I believe, and I think most fair-minded people in this community believe, that the assets test is as fair as any test could be and that it is proving, and will continue to prove, to be cost effective. We certainly expect that the savings will be in excess of the $50m that we had envisaged, for the reason that some pensioners are far better off than we ever expected. I have mentioned cases of people having extraordinary amounts of money in building society accounts and bank accounts and assets of extraordinarily high value and still getting the full pension and full fringe benefits. The poor families and low income families paying taxes should not be in the position of having their taxes used to pay pensions to people such as those. Apparently my colleague the Minister for Veterans' Affairs, Senator Gietzelt, has estimates of incomes received from the assets test which are a bit larger than we expected, for similar reasons. Of course, there are areas of difficulty. I put it to honourable senators that those were the areas we knew were there all along and talked about repeatedly in this place.

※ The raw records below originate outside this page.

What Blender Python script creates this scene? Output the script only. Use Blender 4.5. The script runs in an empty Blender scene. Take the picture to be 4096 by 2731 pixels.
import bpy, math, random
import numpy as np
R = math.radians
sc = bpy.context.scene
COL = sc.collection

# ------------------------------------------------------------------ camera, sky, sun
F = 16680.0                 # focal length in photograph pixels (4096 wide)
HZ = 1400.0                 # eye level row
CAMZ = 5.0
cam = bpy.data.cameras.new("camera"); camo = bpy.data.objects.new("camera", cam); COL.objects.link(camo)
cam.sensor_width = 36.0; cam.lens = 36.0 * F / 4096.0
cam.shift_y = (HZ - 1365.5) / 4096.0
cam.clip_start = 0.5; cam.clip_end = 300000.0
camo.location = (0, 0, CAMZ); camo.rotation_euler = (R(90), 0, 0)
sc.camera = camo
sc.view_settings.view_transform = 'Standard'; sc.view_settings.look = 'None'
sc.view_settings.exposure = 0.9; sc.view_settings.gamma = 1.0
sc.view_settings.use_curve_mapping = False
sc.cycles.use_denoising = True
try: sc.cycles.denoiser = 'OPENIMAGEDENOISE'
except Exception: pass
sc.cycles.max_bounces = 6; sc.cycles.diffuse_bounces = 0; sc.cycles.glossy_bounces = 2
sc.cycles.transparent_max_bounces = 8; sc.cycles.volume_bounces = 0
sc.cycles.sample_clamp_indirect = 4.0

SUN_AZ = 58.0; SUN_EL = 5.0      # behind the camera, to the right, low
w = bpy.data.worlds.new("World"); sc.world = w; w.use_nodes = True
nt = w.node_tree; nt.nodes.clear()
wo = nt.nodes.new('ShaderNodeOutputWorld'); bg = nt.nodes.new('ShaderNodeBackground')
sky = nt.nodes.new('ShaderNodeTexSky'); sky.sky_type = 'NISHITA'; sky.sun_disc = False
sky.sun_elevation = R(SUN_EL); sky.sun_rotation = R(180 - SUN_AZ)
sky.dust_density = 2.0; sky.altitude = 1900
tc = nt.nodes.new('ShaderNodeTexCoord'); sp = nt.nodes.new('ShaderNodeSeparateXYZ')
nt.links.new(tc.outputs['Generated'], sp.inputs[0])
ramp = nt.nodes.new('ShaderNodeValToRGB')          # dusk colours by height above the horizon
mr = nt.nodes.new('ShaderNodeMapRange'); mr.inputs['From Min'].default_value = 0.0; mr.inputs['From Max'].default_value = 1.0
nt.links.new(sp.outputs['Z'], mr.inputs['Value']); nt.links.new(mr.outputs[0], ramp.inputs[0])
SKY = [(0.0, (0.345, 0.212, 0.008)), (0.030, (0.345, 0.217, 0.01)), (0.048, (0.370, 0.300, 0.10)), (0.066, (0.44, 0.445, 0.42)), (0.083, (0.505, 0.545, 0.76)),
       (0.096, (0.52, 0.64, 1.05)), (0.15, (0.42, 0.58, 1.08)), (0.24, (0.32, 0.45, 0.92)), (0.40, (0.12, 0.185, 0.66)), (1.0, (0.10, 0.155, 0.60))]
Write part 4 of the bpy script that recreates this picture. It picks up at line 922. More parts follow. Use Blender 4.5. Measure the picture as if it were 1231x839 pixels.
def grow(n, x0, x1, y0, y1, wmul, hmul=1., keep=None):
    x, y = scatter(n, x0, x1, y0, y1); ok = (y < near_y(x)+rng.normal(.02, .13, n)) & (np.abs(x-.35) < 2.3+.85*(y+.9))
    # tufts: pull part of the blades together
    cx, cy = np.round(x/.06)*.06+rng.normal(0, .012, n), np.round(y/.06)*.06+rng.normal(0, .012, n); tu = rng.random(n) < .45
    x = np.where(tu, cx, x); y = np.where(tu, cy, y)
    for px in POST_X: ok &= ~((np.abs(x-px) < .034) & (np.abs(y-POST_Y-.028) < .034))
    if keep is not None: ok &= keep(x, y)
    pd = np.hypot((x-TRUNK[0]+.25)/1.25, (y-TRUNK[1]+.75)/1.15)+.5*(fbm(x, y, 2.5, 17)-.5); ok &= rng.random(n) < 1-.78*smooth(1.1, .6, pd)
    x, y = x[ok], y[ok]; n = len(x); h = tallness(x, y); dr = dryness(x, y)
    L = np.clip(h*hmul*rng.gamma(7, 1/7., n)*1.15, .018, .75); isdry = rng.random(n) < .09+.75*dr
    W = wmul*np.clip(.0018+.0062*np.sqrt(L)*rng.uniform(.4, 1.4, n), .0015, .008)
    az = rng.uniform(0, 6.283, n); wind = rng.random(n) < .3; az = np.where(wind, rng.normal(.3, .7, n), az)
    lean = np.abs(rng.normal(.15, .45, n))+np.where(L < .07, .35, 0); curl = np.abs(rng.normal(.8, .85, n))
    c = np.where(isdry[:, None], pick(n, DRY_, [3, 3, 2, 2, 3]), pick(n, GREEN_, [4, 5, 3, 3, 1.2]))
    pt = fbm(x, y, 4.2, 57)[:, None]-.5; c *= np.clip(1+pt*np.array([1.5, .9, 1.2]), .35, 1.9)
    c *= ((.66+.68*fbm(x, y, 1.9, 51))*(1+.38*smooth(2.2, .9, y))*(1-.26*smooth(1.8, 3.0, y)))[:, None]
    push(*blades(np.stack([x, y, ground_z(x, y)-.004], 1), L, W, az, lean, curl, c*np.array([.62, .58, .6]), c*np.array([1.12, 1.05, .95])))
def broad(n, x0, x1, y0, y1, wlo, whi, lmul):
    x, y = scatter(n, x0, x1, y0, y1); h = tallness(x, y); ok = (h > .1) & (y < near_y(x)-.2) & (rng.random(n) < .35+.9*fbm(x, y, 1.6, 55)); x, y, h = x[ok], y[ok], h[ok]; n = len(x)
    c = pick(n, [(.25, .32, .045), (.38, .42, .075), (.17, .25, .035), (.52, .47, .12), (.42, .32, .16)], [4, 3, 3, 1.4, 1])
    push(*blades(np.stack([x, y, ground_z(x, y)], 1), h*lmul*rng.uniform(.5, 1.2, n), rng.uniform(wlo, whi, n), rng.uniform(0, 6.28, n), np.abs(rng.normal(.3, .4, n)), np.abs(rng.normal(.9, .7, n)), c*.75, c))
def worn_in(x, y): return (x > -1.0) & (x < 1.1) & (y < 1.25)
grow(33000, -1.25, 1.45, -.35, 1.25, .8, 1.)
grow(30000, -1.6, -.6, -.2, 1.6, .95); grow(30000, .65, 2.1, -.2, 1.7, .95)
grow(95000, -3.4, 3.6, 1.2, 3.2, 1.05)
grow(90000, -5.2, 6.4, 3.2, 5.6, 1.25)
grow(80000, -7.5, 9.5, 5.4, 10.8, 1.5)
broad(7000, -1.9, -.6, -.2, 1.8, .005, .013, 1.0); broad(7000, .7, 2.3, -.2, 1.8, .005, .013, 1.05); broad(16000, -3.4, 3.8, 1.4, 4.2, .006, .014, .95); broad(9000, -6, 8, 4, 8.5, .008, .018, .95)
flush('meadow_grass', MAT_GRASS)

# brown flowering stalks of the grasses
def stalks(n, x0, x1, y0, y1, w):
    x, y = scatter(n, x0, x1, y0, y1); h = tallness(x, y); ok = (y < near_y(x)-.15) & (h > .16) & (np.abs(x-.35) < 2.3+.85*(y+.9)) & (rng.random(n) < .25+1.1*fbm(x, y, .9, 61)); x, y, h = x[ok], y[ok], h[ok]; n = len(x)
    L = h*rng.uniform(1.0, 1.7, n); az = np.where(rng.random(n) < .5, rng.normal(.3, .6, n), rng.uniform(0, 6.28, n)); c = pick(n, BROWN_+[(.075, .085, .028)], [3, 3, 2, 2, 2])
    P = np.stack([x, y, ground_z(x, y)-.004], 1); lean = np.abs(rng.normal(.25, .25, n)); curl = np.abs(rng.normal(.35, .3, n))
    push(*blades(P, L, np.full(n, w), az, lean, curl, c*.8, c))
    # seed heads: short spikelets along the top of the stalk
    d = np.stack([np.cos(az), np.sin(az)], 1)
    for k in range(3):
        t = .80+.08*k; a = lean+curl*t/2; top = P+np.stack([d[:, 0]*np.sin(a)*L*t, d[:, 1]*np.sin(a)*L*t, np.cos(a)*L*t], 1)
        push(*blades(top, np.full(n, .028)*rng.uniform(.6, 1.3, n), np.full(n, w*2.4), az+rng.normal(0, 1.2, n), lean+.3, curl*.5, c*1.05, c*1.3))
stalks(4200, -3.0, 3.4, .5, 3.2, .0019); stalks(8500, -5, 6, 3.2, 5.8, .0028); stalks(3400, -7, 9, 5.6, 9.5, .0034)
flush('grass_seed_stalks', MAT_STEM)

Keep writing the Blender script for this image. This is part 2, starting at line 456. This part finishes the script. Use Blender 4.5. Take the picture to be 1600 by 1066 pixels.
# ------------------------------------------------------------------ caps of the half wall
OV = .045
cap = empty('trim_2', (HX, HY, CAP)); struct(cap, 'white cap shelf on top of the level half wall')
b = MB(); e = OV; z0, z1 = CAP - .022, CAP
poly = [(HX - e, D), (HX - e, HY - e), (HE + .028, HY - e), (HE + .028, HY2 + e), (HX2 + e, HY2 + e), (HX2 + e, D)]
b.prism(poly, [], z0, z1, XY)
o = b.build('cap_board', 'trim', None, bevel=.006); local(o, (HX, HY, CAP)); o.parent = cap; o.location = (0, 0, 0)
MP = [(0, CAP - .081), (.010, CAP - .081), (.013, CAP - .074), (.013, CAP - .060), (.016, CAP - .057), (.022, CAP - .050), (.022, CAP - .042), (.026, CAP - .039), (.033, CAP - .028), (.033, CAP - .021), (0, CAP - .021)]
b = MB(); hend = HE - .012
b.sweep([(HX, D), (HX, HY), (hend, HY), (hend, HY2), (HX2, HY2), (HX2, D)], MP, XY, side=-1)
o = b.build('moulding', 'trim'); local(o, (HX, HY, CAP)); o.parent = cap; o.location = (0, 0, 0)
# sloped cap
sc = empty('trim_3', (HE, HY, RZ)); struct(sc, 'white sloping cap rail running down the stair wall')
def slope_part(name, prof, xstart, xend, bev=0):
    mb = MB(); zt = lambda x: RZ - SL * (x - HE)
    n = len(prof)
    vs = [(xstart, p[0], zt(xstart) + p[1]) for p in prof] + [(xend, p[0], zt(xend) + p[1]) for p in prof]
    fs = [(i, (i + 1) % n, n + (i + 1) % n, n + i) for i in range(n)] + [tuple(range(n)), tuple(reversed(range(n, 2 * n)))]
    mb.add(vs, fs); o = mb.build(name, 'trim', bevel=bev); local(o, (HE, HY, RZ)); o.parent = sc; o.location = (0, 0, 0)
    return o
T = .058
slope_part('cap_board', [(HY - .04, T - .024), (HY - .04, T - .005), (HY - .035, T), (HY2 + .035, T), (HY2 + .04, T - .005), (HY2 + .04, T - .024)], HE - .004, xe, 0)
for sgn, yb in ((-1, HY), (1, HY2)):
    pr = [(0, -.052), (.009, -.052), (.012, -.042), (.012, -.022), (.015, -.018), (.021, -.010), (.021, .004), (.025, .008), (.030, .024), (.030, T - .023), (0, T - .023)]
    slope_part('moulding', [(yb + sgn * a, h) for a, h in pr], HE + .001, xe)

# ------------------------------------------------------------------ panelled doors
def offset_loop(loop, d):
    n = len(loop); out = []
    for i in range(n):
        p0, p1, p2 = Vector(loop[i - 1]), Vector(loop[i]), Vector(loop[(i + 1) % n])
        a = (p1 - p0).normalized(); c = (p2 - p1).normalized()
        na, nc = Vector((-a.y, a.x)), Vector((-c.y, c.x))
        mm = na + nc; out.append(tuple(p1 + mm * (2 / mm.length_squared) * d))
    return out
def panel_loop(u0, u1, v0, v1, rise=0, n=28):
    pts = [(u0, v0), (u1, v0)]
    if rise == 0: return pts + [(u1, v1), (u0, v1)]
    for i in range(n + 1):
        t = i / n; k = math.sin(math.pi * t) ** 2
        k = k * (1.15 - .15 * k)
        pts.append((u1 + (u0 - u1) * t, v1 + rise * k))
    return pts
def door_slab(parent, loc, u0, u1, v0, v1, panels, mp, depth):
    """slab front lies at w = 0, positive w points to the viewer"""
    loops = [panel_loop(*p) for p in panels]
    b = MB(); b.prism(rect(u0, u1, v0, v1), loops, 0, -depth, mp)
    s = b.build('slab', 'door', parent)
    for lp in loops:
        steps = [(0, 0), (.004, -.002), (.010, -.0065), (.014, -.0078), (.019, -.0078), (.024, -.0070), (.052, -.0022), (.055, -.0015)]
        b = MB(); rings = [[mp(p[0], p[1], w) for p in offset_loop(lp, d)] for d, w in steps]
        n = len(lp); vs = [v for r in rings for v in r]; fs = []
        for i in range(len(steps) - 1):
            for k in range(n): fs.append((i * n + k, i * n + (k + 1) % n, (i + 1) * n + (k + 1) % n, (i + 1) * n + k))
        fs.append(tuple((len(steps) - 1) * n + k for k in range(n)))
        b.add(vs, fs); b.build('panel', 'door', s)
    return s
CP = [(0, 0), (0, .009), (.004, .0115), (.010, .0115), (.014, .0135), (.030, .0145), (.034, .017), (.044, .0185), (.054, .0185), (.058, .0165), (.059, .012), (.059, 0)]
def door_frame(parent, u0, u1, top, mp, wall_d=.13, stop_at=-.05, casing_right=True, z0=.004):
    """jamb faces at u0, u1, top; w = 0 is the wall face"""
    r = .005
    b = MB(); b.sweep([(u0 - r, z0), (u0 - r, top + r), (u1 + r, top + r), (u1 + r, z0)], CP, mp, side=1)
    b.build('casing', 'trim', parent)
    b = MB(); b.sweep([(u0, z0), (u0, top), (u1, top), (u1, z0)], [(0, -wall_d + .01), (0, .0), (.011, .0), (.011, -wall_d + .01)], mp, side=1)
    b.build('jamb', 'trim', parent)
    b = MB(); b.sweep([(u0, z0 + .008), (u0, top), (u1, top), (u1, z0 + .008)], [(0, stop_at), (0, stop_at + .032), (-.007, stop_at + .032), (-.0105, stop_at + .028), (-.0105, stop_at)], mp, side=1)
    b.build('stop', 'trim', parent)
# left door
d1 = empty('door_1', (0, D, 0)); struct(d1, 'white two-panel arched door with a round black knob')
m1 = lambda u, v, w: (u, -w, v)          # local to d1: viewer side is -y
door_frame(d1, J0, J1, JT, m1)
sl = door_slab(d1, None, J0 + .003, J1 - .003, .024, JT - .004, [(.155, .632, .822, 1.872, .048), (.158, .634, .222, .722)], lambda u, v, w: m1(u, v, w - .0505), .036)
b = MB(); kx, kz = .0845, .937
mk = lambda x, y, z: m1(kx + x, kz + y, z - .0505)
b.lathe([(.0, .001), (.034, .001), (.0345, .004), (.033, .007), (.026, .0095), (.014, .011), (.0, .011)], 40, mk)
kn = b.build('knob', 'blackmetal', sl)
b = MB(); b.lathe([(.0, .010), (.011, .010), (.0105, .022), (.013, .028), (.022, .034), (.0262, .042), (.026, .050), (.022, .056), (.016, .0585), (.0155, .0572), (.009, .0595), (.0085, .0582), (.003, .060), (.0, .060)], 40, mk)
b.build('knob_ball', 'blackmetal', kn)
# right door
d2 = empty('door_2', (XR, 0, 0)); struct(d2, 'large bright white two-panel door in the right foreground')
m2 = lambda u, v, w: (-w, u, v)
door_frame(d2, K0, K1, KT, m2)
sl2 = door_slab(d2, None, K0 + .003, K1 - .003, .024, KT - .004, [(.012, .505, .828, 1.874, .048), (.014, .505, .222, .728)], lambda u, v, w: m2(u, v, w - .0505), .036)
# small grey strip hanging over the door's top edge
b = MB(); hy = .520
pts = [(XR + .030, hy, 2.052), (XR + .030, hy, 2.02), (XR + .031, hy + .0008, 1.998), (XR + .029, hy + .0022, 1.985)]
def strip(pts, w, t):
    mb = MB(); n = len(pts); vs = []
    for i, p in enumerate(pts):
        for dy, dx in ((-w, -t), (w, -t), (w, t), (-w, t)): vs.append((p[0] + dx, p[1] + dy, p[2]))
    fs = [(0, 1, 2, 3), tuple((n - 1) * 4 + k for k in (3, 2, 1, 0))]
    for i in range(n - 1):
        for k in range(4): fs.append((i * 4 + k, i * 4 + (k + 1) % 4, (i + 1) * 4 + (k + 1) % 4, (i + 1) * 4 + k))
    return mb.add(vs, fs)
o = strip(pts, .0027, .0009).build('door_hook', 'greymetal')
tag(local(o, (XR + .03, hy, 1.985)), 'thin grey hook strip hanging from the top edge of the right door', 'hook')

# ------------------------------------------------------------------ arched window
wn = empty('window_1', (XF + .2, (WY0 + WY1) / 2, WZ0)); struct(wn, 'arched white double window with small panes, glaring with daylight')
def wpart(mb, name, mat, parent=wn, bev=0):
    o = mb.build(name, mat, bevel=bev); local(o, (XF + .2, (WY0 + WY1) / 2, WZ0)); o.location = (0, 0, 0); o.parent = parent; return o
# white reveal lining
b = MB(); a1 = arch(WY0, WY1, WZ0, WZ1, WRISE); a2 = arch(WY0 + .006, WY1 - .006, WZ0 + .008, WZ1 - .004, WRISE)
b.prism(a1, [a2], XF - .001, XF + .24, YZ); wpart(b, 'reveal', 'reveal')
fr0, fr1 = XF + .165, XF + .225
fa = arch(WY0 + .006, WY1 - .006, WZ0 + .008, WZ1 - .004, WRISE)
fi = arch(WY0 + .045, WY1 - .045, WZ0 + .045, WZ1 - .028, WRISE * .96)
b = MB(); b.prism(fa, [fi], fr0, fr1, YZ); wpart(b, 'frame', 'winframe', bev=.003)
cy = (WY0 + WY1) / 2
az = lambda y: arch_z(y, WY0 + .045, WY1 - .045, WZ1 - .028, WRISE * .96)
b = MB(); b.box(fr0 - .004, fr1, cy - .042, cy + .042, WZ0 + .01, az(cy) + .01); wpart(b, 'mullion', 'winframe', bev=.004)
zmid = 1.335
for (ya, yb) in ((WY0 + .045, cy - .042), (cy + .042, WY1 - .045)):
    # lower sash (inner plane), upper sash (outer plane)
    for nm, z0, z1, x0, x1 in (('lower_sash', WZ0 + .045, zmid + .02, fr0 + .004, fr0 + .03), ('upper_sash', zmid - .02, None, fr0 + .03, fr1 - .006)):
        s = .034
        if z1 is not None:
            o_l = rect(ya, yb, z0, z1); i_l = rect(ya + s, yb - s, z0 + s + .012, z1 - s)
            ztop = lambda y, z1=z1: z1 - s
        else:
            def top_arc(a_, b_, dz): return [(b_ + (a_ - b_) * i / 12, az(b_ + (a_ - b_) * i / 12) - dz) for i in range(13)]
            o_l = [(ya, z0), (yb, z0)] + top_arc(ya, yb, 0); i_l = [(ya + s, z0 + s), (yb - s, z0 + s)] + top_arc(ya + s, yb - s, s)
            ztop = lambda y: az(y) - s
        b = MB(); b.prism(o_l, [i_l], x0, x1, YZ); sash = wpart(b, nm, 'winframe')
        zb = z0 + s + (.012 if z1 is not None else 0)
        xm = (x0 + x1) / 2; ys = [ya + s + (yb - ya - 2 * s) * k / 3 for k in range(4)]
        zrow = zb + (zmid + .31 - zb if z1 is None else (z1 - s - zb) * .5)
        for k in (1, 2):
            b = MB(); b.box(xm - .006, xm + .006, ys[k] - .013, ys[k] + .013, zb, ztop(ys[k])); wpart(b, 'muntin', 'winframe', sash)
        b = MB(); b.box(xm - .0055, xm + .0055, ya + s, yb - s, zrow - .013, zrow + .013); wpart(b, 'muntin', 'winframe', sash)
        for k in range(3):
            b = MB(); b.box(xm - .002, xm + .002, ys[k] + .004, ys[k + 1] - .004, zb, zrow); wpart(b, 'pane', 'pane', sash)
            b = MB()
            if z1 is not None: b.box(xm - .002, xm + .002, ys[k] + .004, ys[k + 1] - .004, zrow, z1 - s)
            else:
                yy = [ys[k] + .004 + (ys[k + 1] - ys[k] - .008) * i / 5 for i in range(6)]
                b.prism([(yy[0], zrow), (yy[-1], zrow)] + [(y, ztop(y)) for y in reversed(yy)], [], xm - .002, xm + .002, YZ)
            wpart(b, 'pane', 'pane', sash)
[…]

The apparent anomaly that Senator Haines brought out I have raised in the past, and will raise again, with the Minister for Social Security who, as I said, has a team monitoring this situation. Of course we are willing, as we always were, to correct anomalies of that type. The contentious area-mainly farms-relates to the situation of a property with a high valuation, producing little income and unable to be sold at a reasonable price. That was the reason we put into the legislation the hardship provisions which apply, and which may not be known to many property owners. We have had leaflets prepared. Every member of parliament has the details of the hardship provisions. I think most accountants in this country now have those details. Of course we will continue to monitor that situation. It is not easy-it never was easy-in an assets test situation to cater for the farming community, but to exclude it completely would have meant a horde of people with smart money from the cities ripping out into the country and not only taking advantage of our pension system but also distorting the values and the economies in the farming community, and that we did not want. The assets test has been introduced smoothly and with little fuss. It has been well accepted in the community, except by those in the Opposition.

The DEPUTY PRESIDENT —Order! The Minister's time has expired.